Mr Apakan said the OSCE was coordinating with all the parties on the ground including pro-Russia militants who have conceded they are losing territory to Ukrainian forces.

Acting Prime Minister Volodymyr Groysman, speaking alongside the OSCE chief monitor, said Ukraine was making continuous efforts to secure entry to the crash site "but we continuously encounter provocations".

Mr Groysman said the president was making "every effort humanly possible to stop the provocations".

"We have designed a clear-cut plan that will provide for our final entry," the acting PM told reporters via a translator.

"We are in close co-operation with the Netherlands and our colleagues from Australia and other international partners."

Mr Groysman is hopeful of some good news "in the forthcoming hours or maybe a day".

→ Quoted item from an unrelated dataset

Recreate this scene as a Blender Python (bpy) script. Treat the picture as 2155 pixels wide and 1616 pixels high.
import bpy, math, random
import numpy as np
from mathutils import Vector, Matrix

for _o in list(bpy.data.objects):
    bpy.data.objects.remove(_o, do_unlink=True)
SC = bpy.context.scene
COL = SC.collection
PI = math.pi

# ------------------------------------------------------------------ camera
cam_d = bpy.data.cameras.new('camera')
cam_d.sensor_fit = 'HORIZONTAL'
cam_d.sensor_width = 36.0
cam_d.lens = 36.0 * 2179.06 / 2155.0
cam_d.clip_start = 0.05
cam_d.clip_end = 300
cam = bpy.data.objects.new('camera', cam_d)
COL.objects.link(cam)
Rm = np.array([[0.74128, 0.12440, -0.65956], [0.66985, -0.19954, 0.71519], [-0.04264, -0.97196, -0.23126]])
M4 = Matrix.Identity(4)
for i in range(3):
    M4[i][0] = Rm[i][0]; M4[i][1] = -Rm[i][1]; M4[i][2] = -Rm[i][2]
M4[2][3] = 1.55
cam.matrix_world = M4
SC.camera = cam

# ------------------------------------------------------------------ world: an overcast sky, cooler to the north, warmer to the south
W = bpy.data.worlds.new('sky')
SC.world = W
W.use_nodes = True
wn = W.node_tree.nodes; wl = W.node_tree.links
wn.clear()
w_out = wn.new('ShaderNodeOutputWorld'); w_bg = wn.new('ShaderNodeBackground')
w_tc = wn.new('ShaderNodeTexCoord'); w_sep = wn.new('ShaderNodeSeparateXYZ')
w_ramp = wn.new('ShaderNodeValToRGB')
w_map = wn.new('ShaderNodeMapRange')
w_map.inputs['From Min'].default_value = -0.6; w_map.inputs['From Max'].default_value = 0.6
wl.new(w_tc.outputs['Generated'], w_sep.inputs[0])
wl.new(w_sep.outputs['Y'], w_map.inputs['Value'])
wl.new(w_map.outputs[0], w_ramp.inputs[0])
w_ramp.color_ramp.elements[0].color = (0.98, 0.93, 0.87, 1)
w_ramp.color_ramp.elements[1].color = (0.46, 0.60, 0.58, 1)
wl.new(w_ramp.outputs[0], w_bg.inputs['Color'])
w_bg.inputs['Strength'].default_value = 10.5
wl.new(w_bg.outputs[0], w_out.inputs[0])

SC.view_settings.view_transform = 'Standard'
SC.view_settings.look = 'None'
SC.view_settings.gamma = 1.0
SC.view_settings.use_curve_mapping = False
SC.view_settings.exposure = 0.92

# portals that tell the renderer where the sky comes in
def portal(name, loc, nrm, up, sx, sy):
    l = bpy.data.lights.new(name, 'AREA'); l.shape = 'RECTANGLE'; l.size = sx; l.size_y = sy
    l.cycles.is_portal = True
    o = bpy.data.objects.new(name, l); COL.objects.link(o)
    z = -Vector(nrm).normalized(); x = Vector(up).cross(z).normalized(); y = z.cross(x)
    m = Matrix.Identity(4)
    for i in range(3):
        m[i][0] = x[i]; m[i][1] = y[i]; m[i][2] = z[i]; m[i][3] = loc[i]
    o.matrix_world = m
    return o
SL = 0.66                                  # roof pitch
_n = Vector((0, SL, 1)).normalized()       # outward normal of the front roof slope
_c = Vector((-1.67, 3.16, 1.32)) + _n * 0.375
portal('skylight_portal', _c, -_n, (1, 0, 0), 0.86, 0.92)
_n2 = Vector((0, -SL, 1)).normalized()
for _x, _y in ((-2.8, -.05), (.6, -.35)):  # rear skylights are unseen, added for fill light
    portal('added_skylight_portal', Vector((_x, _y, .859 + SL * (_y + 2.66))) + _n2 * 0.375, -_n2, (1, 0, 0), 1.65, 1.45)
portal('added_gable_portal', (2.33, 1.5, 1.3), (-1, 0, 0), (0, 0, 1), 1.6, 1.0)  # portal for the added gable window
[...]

He vowed there'd be no military action within a 20km exclusion zone and no shots would be fired "in the direction of the area where we will have some movements of the taskforce".

The acting PM added: "We know that terrorists are still in control of the territory."

Mr Groysman expects parliament on Thursday to ratify deals between Australia and the Netherlands and Ukraine regarding the humanitarian policing mission.

"This will enable the exercise of actions that will lead to a quicker investigation of what has happened," he said on Tuesday afternoon.

The deployment agreements would allow Australia and the Netherlands to send in armed police or soldiers if required.